According to Wikipedia, Hilo is the county seat of the County of Hawaiʻi and is located in the District of South Hilo.[2] The town overlooks Hilo Bay, situated upon two shield volcanoes; Mauna Loa, an active volcano, and Mauna Kea, a dormant volcano and the site of some of the world’s most important ground-based astronomical observatories. The majority of human settlement in Hilo stretches from Hilo Bay to Waiākea-Uka, on the flanks of Mauna Loa.

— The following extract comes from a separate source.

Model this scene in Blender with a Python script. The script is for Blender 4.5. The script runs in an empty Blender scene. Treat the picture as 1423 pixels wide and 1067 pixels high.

Hilo is home to the University of Hawaiʻi at Hilo, ʻImiloa Astronomy Center of Hawaiʻi, as well as the Merrie Monarch Festival, a week-long celebration of ancient and modern hula which takes place annually after Easter. Hilo is also home to the Mauna Loa Macadamia Nut Corporation, one of the world’s leading producers of macadamia nuts. It is served by Hilo International Airport, located inside the CDP.[3]

The great Polynesian navigator and culture hero, Hilo, is said to have been one of the discoverers of Hawai`i, and so the fertile district of Hilo was granted him and named in his honor.

“Hilo” also means to twist fibers into a double helix, as when making rope, string, or thread. It also is the name of the first visible moon of the month, as the thin twist of moon looks like a piece of thread, and it is the name for the thin twisted thread of light that appears briefly on the ocean horizon just at dawn.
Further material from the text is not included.